Friday, October 24, 2014

A Month and A Moment

As we pulled into the gate at the entrance of Camp Foster, Leora and I collectively realized that this craziness is almost over.

I have been gone for little more than a month as part of the Fall Patrol for the 31st Marine Expeditionary Unit.  The patrol was planned to be short (though they can always call us up and tell us to be on a ship in 24 hours – that’s part of being the Marine Corps’ quick reaction force in the area), but was shortened further by sad events in the Philippines.

A little about our trip to the PI:  We went down to hone skills and work on our relationship with the Philippine military and the local populace.  On the former, we did ok.  On the latter, we excelled (until the last day, and that wasn’t really us).

There is a horrible ash-covered valley at the foot of Mt. Pinatubo; this God-forsaken land is a training camp called Crow Valley.  Luckily for us, 3rd MLG’s Supply Battalion came in a couple weeks earlier and made the place quite comfortable with Big Tents, Air Conditioners, Laundry, Showers, and Port-a-Johns.  Don’t worry, and fear that the Marines have gone soft: It was still a horribly hot place where the rain came in monsoons only to steam away moments after it dried.  

Outside the base, the locals set up a little town with food vendors and merchants. 

I bought a cool thing for my desk. 

My RP flirted; a one-man public affairs mission.
My first time that I walked out there with him, and all I heard, from every booth was a flirty, “Hiiiii, Shawn” “Heeeyyy Shawn”. 

Face meet Palm.  This man is supposed to be my protection.

“You said you were only out here once?”

“Yes, sir.  I’m friendly.”


“Well, after I had the lumpia at Joe’s, I brought 5 friends over there.  Then at Anna’s, I brought 10 people to eat her pancakes:  strawberry banana.  They’re so good.  You want pancakes, Chaps?”

I do love pancakes.  But no.

During our time out there, RP (Shawn) was one of the first people to eat the Balut (a fertilized chicken egg hard-boiled complete with feathers, soft bones, and beak).  

Almost all the Marines ate the Balut.  I egged them on (I’m proud of that pun), but didn’t tell them until after they finished that I did not eat it.  So gross.  I’m pretty sure that several Marines (and RP) ate a cobra, and I’m pretty sure a few (maybe RP) ate dog.  I ate a coconut!

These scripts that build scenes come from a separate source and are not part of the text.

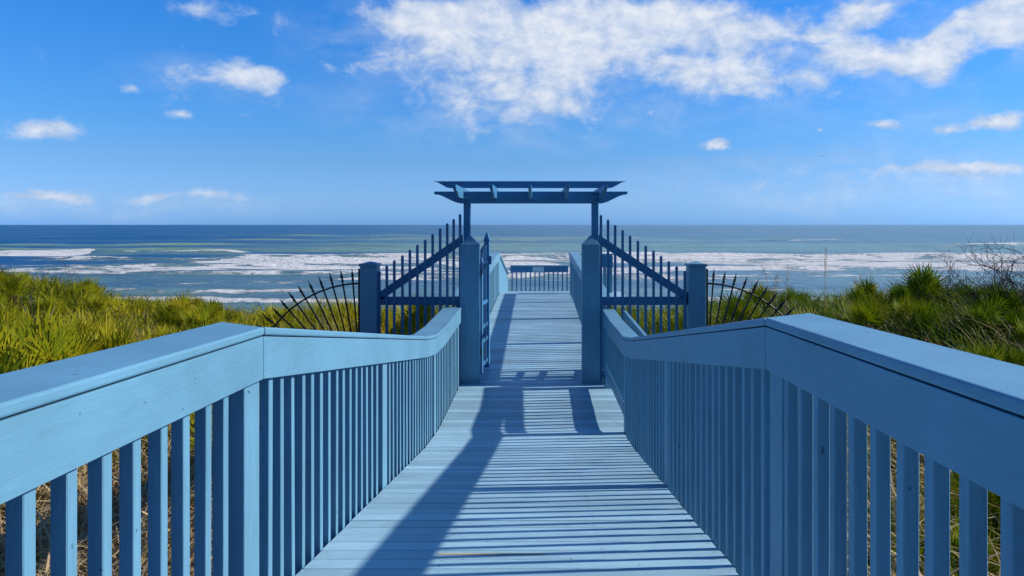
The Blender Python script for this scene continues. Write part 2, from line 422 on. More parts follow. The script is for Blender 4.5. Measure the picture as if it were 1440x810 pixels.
for xb in (-.972, -.932, .738, .778):
    for zb in (.325, .40):
        mb = MB(); yb_ = PYa-.042
        mb.tube([(xb, yb_-.007, zb), (xb, yb_, zb)], [.009, .011], 8); PP(mb, 'bolt', M['iron'])
def gate_leaf(xh, yh, xe, ye, label):
    o = tag(empty('gate_leaf', (xh, yh, -2.0)), label, 'gate', 'open gate leaves')
    P = FB(o); d = Vector((xe-xh, ye-yh, 0)); L = d.length; d.normalize()
    def pt(t, z): return Vector((xh, yh, z)) + d*t
    nrm = Vector((d.y, -d.x, 0))
    def bar(t0, t1, za, zb, th, name, mat=M['beam'], spear=0):
        mb = MB(); h = nrm*th/2
        a, b = pt(t0,0), pt(t1,0)
        ring = [a-h, b-h, b+h, a+h]
        mb.hexa([(q.x,q.y,za) for q in ring]+[(q.x,q.y,zb) for q in ring])
        if spear:
            c = (a+b)/2; k = len(mb.v)
            s = .55*(t1-t0)+.012
            base = [c-d*s-h*1.2, c+d*s-h*1.2, c+d*s+h*1.2, c-d*s+h*1.2]
            mb.v += [(c.x,c.y,zb-.02)] + [(q.x,q.y,zb+.03) for q in base] + [(c.x,c.y,zb+spear)]
            for i in range(4):
                j = (i+1)%4; mb.f += [(k,k+1+j,k+1+i),(k+1+i,k+1+j,k+5)]
        return P(mb, name, mat, bevel=.002 if not spear else 0)
    bar(0, .07, -2.0, -.45, .075, 'hinge_stile')
    es = bar(L-.07, L, -2.02, -.26, .075, 'end_stile', spear=.17)
    for z in (-1.93, -1.62, -1.42, -1.10, -.55): bar(.071, L-.071, z, z+.05, .035, 'crossbar')
    k = 0; t = .13
    while t < L-.12:
        bar(t, t+.024, -1.95, -.42+.12*t/L, .024, 'picket', M['metal'], spear=.09); t += .11
    a = pt(L-.03, 0)
    mb = MB(); mb.box(a.x-.012, a.x+.068, a.y-.055, a.y-.04, -.56, -.44); mb.build('latch', M['metal'], es, bevel=.003)
    for z in (-1.75, -.7):
        mb = MB(); mb.box(xh-.03, xh+.03, yh-.03, yh-.002, z, z+.1); P(mb, 'hinge', M['iron'], bevel=.003)
gate_leaf(-.792, 10.02, -.725, 10.62, 'open gate leaf with spear tip swung back beside the left gate post')
gate_leaf(.775, 10.02, .815, 10.62, 'open gate leaf folded back behind the right gate post')

# wing fences
def wing(s, xg, xn, pick, label):
    """xg: gate side x, xn: newel centre"""
    o = tag(empty('picket_fence', (xn, GY+.1, -2.3)), label, 'fence', 'wing fences beside the gateway')
    P = FB(o); y0 = GY+.10
    mb = MB(); mb.box(xn-.11, xn+.11, y0-.11, y0+.11, -3.0, -.55); np_ = P(mb, 'post', M['upright'], bevel=.005)
    mb = MB()
    x0,x1,ya,yb = xn-.125,xn+.125,y0-.125,y0+.125
    mb.box(x0,x1,ya,yb,-.548,-.515)
    k = len(mb.v); mb.v += [(x0+.01,ya+.01,-.514),(x1-.01,ya+.01,-.514),(x1-.01,yb-.01,-.514),(x0+.01,yb-.01,-.514),(xn,y0,-.485)]
    mb.f += [(k+3,k+2,k+1,k),(k,k+1,k+4),(k+1,k+2,k+4),(k+2,k+3,k+4),(k+3,k,k+4)]
    mb.build('post_cap', M['upright'], np_)
    xe = xn - s*.112
    xa, xb = xe, xg
    # sloped rail
    mb = MB(); pts = [(xa,-.90),(xb,-.13),(xb,-.255),(xa,-1.025)]
    if s < 0: pass
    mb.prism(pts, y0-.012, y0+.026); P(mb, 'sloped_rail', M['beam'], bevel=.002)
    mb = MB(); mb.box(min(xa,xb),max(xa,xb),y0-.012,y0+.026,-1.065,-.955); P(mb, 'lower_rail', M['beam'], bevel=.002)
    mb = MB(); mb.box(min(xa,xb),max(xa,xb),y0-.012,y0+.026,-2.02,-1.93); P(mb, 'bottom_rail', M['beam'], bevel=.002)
    for px, py in pick:
        x = (px-757)*(y0-.03)/1050; zt = -(py-316)*(y0-.03)/1050
        mb = MB(); w = .0165
        mb.box(x-w, x+w, y0-.046, y0-.0135, -2.12, zt-.012)
        k = len(mb.v); yc = y0-.03
        mb.v += [(x-w,y0-.046,zt-.012),(x+w,y0-.046,zt-.012),(x+w,y0-.0135,zt-.012),(x-w,y0-.0135,zt-.012),(x,yc,zt+.004)]
        mb.f += [(k,k+1,k+4),(k+1,k+2,k+4),(k+2,k+3,k+4),(k+3,k,k+4)]
        P(mb, 'picket', M['metal'])
    return o
lpick = [(533.5,381),(544,373),(554.5,366),(566,359),(576.5,351),(587,344),(598,337),(608.5,329),(619,321),(629,314),(638,308),(647,301)]
rpick = [(845,302),(855,308.5),(865,316),(875.5,323),(886,331),(897,338),(908,345),(919,352),(929.5,359.5),(940.5,367),(951.5,374),(963,381)]
wing(-1, -1.0, -2.23, lpick, 'left wing fence of sloping blue pickets rising to the pergola')
wing(1, .80, 2.09, rpick, 'right wing fence of sloping blue pickets rising to the pergola')

# iron fans
def fan(s, xc, label):
    y0 = GY+.12; zc = -2.25; Ra, Rt = 1.47, 1.66
    o = tag(empty('iron_fan_fence', (xc, y0, zc)), label, 'fence', 'iron fans at the fence ends')
    P = FB(o)
    arc = [(xc+s*Ra*math.sin(a), y0, zc+Ra*math.cos(a)) for a in np.linspace(0, R(88), 28)]
    mb = MB(); mb.tube(arc, .013, 6); P(mb, 'arc_rail', M['iron'], smooth=True)
    arc = [(xc+s*.30*math.sin(a), y0, zc+.30*math.cos(a)) for a in np.linspace(0, R(88), 14)]
    mb = MB(); mb.tube(arc, .012, 6); P(mb, 'inner_arc', M['iron'], smooth=True)
    mb = MB(); mb.box(min(xc+s*.045,xc+s*.002), max(xc+s*.045,xc+s*.002), y0-.02, y0+.02, -2.8, -.585); P(mb, 'upright_bar', M['iron'])
    for i in range(17):
        a = R(4.4 + 5.2*i)
        if a > R(90): break
        dv = Vector((s*math.sin(a), 0, math.cos(a))); c = Vector((xc, y0-.013, zc)); sd = Vector((dv.z,0,-dv.x))
        rt = Rt + random.uniform(-.015,.02)
        mb = MB()
        mb.tube([c+dv*.29, c+dv*(rt-.13)], .0115, 5)
        # spear head: flattened diamond with a collar
        q = c+dv*(rt-.135)
        mb.tube([q-dv*.02, q+dv*.012], 0.017, 6)
        k = len(mb.v)
        for t, w in ((.0,.008),(.045,.019),(.15,.001)):
            for uu, vv in ((1,0),(0,1),(-1,0),(0,-1)):
                p = q+dv*t+sd*(w*uu)+Vector((0,1,0))*(w*.5*vv); mb.v.append(tuple(p))
        for r_ in range(2):
            for j in range(4):
                mb.f.append((k+r_*4+j, k+r_*4+(j+1)%4, k+r_*4+4+(j+1)%4, k+r_*4+4+j))
        P(mb, 'spear_picket', M['iron'])
fan(-1, -2.345, 'black iron spear fan on the outer side of the left fence post')
fan(1, 2.205, 'black iron spear fan on the outer side of the right fence post')

# ------------------------------------------------------------------ ground
def G(x, y):
    x = np.asarray(x, float); y = np.asarray(y, float)
    z = np.full(np.broadcast(x, y).shape, -2.32)
    z = z + .28*np.exp(-((y-12.5)/4.)**2)
    ls = 1/(1+np.exp((x+3.6)/1.1)); rs = 1/(1+np.exp(-(x-3.2)/1.0))
    z = z - ls*.14*np.exp(-((y-18)/5.)**2) + rs*.28*np.exp(-((y-11)/7.)**2)
    z = z + .98*np.exp(-((x+12.6)/3.9)**2-((y-15.)/6.)**2)
    z = z + .35*np.exp(-((x+5.5)/3.)**2-((y-5.)/4.)**2)
    z = z + .30*np.exp(-((x-8.)/4.)**2-((y-13)/5.)**2)
    z = z + .08*np.sin(x*.9+1.3)*np.sin(y*.7+.4) + .05*np.sin(x*2.3)*np.cos(y*1.9+1)
    z = z - .55*np.exp(-(np.abs(x+.08)/1.25)**4)*(1/(1+np.exp((y-23)/1.)))
    t = np.clip((y-17.5)/17., 0, 1); t = t*t*(3-2*t)
    z = z*(1-t) + (-7.3)*t
    z = z - np.clip(y-34.5, 0, None)*.032
    z = np.maximum(z, -16)
    return z
xs = np.concatenate([-np.geomspace(30,600,14)[::-1], np.linspace(-28,28,180), np.geomspace(30,600,14)])
ys = np.concatenate([-np.geomspace(4,500,16)[::-1], np.linspace(-3,40,150), np.geomspace(41.5,200,16)])
X, Y = np.meshgrid(xs, ys); Z = G(X, Y)
Vv = np.stack([X,Y,Z],-1).reshape(-1,3); nx, ny = len(xs), len(ys)
ii, jj = np.meshgrid(np.arange(nx-1), np.arange(ny-1)); a = (jj*nx+ii).ravel()
F = np.stack([a, a+1, a+nx+1, a+nx], -1)
m, nt, b = material('dune_sand')
pos = nt.new('ShaderNodeNewGeometry').outputs['Position']
sep = nt.new('ShaderNodeSeparateXYZ'); nt.l.new(pos, sep.inputs[0])
sand = nt.ramp(nt.noise(pos, .8, 6, .6), [(.3,(.52,.46,.37)),(.7,(.66,.60,.50))])
litter = nt.ramp(nt.noise(pos, 3.5, 8, .7), [(.3,(.018,.014,.009)),(.55,(.04,.03,.018)),(.8,(.10,.075,.045))])
k = nt.step(nt.math('ADD', sep.outputs[1], nt.math('MULTIPLY_ADD', nt.noise(pos,.35,4), 8, -4)), 19.5, 23)
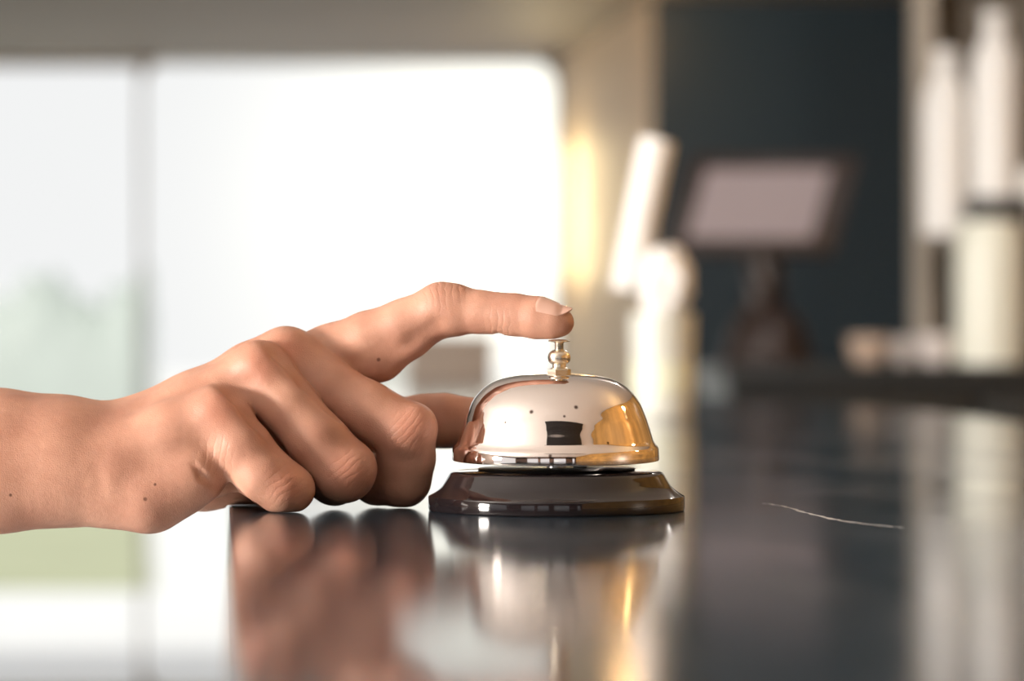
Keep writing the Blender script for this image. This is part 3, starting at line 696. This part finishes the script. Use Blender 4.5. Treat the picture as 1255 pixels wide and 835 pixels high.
def vessel(name, px, r, top, bot, lab, cat, group=None, m=M_cer, neck=True, dd=5.0):
    kk = dd / FPX; p = at(px, bot, dd); e = empty(name, tuple(p)); tag(e, lab, cat, group)
    h = (bot - top) * kk; R = r * kk
    bm = bmesh.new()
    if neck: pr_ = smoothprof([(0, 0), (R * .9, 0), (R, h * .04), (R, h * .55), (R * .92, h * .74), (R * .55, h * .86), (R * .42, h * .92), (R * .42, h * .97)], 5)
    else: pr_ = smoothprof([(0, 0), (R * .85, 0), (R * .98, h * .05), (R, h * .5), (R * .98, h * .82), (R * .9, h * .9), (R * .88, h * .93)], 5)
    lathe(bm, pr_, 40); obj('body', bm, m, e, ang=50)
    bm = bmesh.new()
    if neck: lathe(bm, [(0, h * .955), (R * .5, h * .955), (R * .52, h * .965), (R * .5, h), (0, h)], 32)
    else: lathe(bm, [(0, h * .92), (R * .93, h * .92), (R * .95, h * .94), (R * .9, h * .98), (0, h)], 32)
    obj('stopper' if neck else 'lid', bm, m, e)
    return e
vessel('bottle', 1158, 29, 62, 286, 'tall white bottle on the shelf, left and lower of the two', 'bottle', 'white bottles on the shelf')
rb = empty('riser_block', tuple(at(1220, 288, 5.0))); tag(rb, 'small dark wooden block under the right white bottle on the shelf', 'block')
bm = bmesh.new(); box(bm, (-.055, -.055, 0), (.055, .055, 40 * k), .004); obj('block', bm, M_cab, rb)
bm = bmesh.new(); box(bm, (-.057, -.057, 40 * k), (.057, .057, 44 * k), .001); obj('top_face', bm, M_cab, rb)
vessel('bottle', 1219, 29.5, 15, 243.5, 'tall white bottle standing on a dark block, on the shelf', 'bottle', 'white bottles on the shelf')
vessel('storage_jar', 1212, 43, 268, 446.5, 'wide greenish white jar with a lid under the white bottles', 'jar', None, mat('greenish_white_glaze', (.84, .86, .76), .3), False, 4.83)
vessel('bottle', 1272, 22, 205, 287, 'squat white bottle at the very right edge of the shelf', 'bottle', None, M_cer, False)
def cup(px, top, bot, r, lab, col, dd):
    kk = dd / FPX; p = at(px, bot, dd); p.z = BT; e = empty('cup', tuple(p)); tag(e, lab, 'cup', 'cups on the back bar')
    h = (bot - top) * kk; R = r * kk
    bm = bmesh.new(); lathe(bm, [(0, 0), (R * .6, 0), (R * .66, h * .06), (R * .95, h * .5), (R, h), (R * .95, h), (R * .88, h * .5), (R * .5, h * .1), (0, h * .1)], 36); c = obj('bowl', bm, mat('cup_glaze', col, .3), e)
    bm = bmesh.new(); pts = [(R * .95 + R * .5 * math.sin(math.pi * t / 10), 0, h * (.85 - .6 * t / 10)) for t in range(11)]; tube(bm, pts, R * .09, 8); obj('handle', bm, c.data.materials[0], e)
cup(1065, 412, 447, 27, 'beige cup on the back bar in front of the dark wall', (.55, .42, .33), 4.95)
cup(1110, 414, 447, 20, 'small grey cup on the back bar beside the shelving', (.5, .45, .42), 4.9)
cup(1146, 410, 447, 22, 'white cup on the back bar beside the storage jar', (.8, .74, .72), 4.83)

# added lamps: two unseen ceiling fills, and a jamb strip imitating lens-flare glow
def em(name, col, st):
    m = bpy.data.materials.new(name); m.use_nodes = True; q = m.node_tree.nodes['Principled BSDF']
    q.inputs['Base Color'].default_value = (*col, 1); q.inputs['Emission Color'].default_value = (*col, 1); q.inputs['Emission Strength'].default_value = st; return m
def added_ceiling_lamp(px, d, lab, col, energy, st, z):
    p = at(px, 0, d); e = empty('added_ceiling_lamp', (p.x, p.y, z - .0005)); tag(e, lab, 'lamp')
    bm = bmesh.new(); lathe(bm, [(.045, 0), (.06, 0), (.06, -.006), (.045, -.008)], 36); obj('rim', bm, M_white, e)
    bm = bmesh.new(); lathe(bm, [(0, -.003), (.044, -.003), (.044, -.001), (0, -.001)], 36); obj('diffuser', bm, em('added_lamp_glass', col, st), e)
    light('added_ceiling_lamp_light', 'POINT', (p.x, p.y, z - .07), (0, 0, 0), energy, col, .04)
added_ceiling_lamp(765, 7.9, 'added warm ceiling lamp out of view, lighting the left of the dark wall', (1, .58, .25), WARM_FILL, 1, CEIL)  # added above the view to warm the left of the dark wall
added_ceiling_lamp(1230, 3.9, 'added white ceiling lamp out of view, brightening the vessels on the shelving', (1, .95, .9), SHELF_FILL, 3, CEIL + .02)  # added above the view to brighten the white vessels
st0 = at(686, 0, 9.86)
sl = empty('added_strip_light', (st0.x, st0.y, at(0, 345, 9.86).z)); tag(sl, 'added slim warm strip light that gives the yellow glow at the right edge of the window', 'lamp')  # added light standing in for the yellow flare at the window edge
hgt = at(0, 175, 9.86).z - sl.location.z
bm = bmesh.new(); box(bm, (-.012, -.006, 0), (.02, .03, hgt), .003); obj('housing', bm, M_white, sl)
bm = bmesh.new(); box(bm, (-.006, -.016, .01), (.012, -.006, hgt - .01), .004); obj('diffuser', bm, em('added_strip_glass', (1, .95, .66), .75), sl)
o = light('added_strip_glow', 'AREA', (st0.x - .07, st0.y - .13, sl.location.z + hgt / 2), (st0.x + .6, st0.y - 1.6, sl.location.z + hgt / 2), JAMB_GLOW, (1, .78, .42), .08, hgt)

wl = empty('added_wall_lamp', (1.62, .5, .75)); tag(wl, 'added warm globe lamp out of view on the amber wall, mirrored in the right side of the bell', 'lamp')  # added lamp out of view, for the bell dome to mirror
bm = bmesh.new(); lathe(bm, [(0, 0), (.05, 0), (.05, .012), (.015, .016), (.012, .07), (.03, .075), (.03, .085), (0, .085)], 32, M=Matrix.Rotation(D(-90), 4, 'Y')); obj('bracket', bm, M_brass, wl)
bm = bmesh.new(); bmesh.ops.create_uvsphere(bm, u_segments=32, v_segments=20, radius=.07); bm.transform(Matrix.Translation((-.15, 0, 0))); obj('globe', bm, em('added_globe_glass', (1, .72, .32), 1.2), wl)
light('added_wall_lamp_light', 'POINT', (1.36, .5, .75), (0, 0, 0), ADDED_WLAMP, (1, .68, .3), .07)
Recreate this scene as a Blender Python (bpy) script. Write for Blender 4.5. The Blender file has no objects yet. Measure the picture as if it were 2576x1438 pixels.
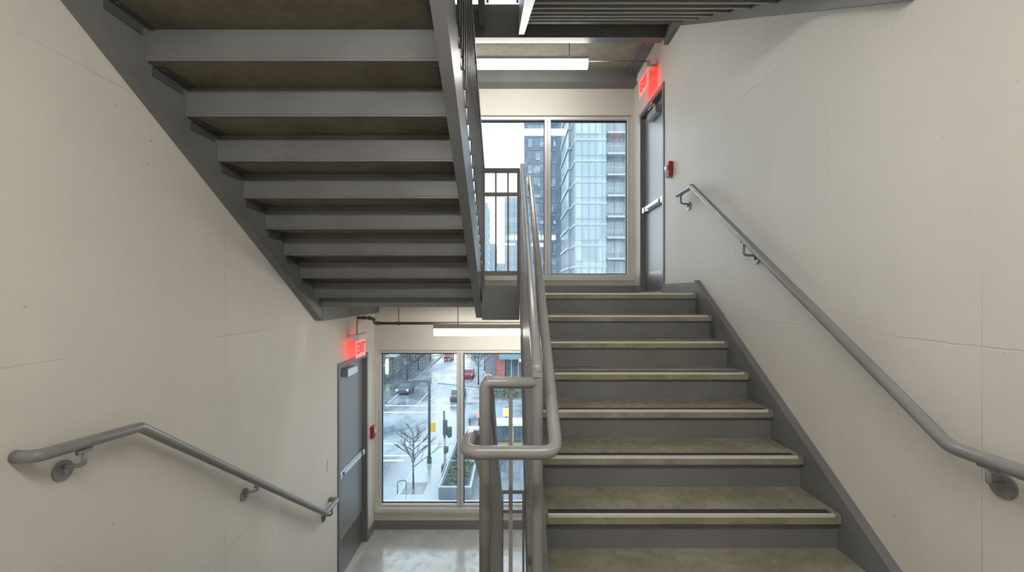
import bpy, bmesh, math, random
from mathutils import Vector, Matrix
random.seed(11)
sc = bpy.context.scene
C = sc.collection
F = 1111.0; CX = 1290.0; CY = 737.0          # focal length and vanishing point measured on the 2576x1438 frame
WL, WR, FAR = -1.87, 1.636, 5.96             # left wall, right wall, window wall
FL, MID, UP, MID2, UP2 = -3.18, -1.424, 0.0, 1.53, 3.02   # floor levels relative to eye height
NEAR = -0.95
TOPZ = 6.05

# ------------------------------------------------------------------ materials
def mat(name):
    m = bpy.data.materials.new(name); m.use_nodes = True
    nt = m.node_tree
    return m, nt, nt.nodes['Principled BSDF']
def N(nt, t, **kw):
    n = nt.nodes.new(t)
    for k, v in kw.items():
        if hasattr(n, k): setattr(n, k, v)
        else: n.inputs[k].default_value = v
    return n
def inp(n, k, v): n.inputs[k].default_value = v
def rgb(c): return (c[0], c[1], c[2], 1)
def math_(nt, op, a, b=None, c=None, clamp=False):
    n = nt.nodes.new('ShaderNodeMath'); n.operation = op; n.use_clamp = clamp
    for i, v in enumerate((a, b, c)):
        if v is None: continue
        if isinstance(v, (int, float)): n.inputs[i].default_value = v
        else: nt.links.new(v, n.inputs[i])
    return n.outputs[0]
def mixc(nt, f, a, b):
    n = nt.nodes.new('ShaderNodeMix'); n.data_type = 'RGBA'
    for i, v in ((0, f), (6, a), (7, b)):
        if isinstance(v, (int, float)): n.inputs[i].default_value = v
        elif isinstance(v, tuple): n.inputs[i].default_value = rgb(v)
        else: nt.links.new(v, n.inputs[i])
    return n.outputs[2]
def ramp(nt, v, a, b):
    n = nt.nodes.new('ShaderNodeMapRange'); n.inputs[1].default_value = a; n.inputs[2].default_value = b
    nt.links.new(v, n.inputs[0]); n.interpolation_type = 'SMOOTHSTEP'
    return n.outputs[0]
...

Good public relations.  A lot of money dropped on an impoverished community.  and Good times.  This was after-all why we were there.

While not as delicious, part of our mission in the PI was to connect the Marines together with Filipino Marines and the American missions that had been a mainstay out there for over a century.  The CO is big on knowing your history; I offered to teach the class.

Aboard ship all the Marines attended a course on the  Bataan Death March.  We did the history of US presence in the PI up to the war (bad), why I hate Gen MacArthur, Battles of Bataan and Corregidor, and the atrocity of the March.  The thesis of which is the atrocity of battle and subsequent war crime brought the two divergent countries back together again.

Somehow I became a tour guide and led Marines through the Memorial Site not far from where we were staying.  It was pretty neat.  To read more:

In between all of this, the Marines trained with Filipino Marines.  They trudged through rivers and mud.  They traded uniforms and knives.  It was all that we want from these experiences and more.

In all this, I also led High Holiday services on the Germantown and Peleliu, and also out in the field.  I set up a sukkah aboard ship and in the field.  There is something weird about setting up a sukkah, which is itself expeditionary, in an expeditionary environment (It wasn’t much different from the other tents out there, except when it rained).

The last day of the exercise, and we convoyed back to Subic Bay (where our ships would be waiting).  My Marines were pooped but looking forward to liberty in town and eventually in Manila.

As of today, a Marine from 2/9 stands accused of a most heinous act.  I am not going to elaborate further on what every newspaper in the world has reported, except to say that the Marine is not part of the MEU, and his reported actions are those of an individual not the Marine Corps as a whole.

The MEU was locked down to ships in the harbor for the next week.  No liberty.  No end in site.  We just waited (and came up with incredibly legal theories: corporals are good at that).  While everyone wanted leave, more were happy just to go home.

But when I got back to base:  The best was waiting for me.  A wonderful wife.  A beautiful baby girl.  (A wet-nosed highly excited puppy would be standing by dutifully at the apartment).

This was what we had all been waiting for (even if the latter two of those characters don’t know that its what we are waiting for).  The downhill begins. Leora and I looked at each other as we entered the gate, and realized that we have less than two months in Okinawa.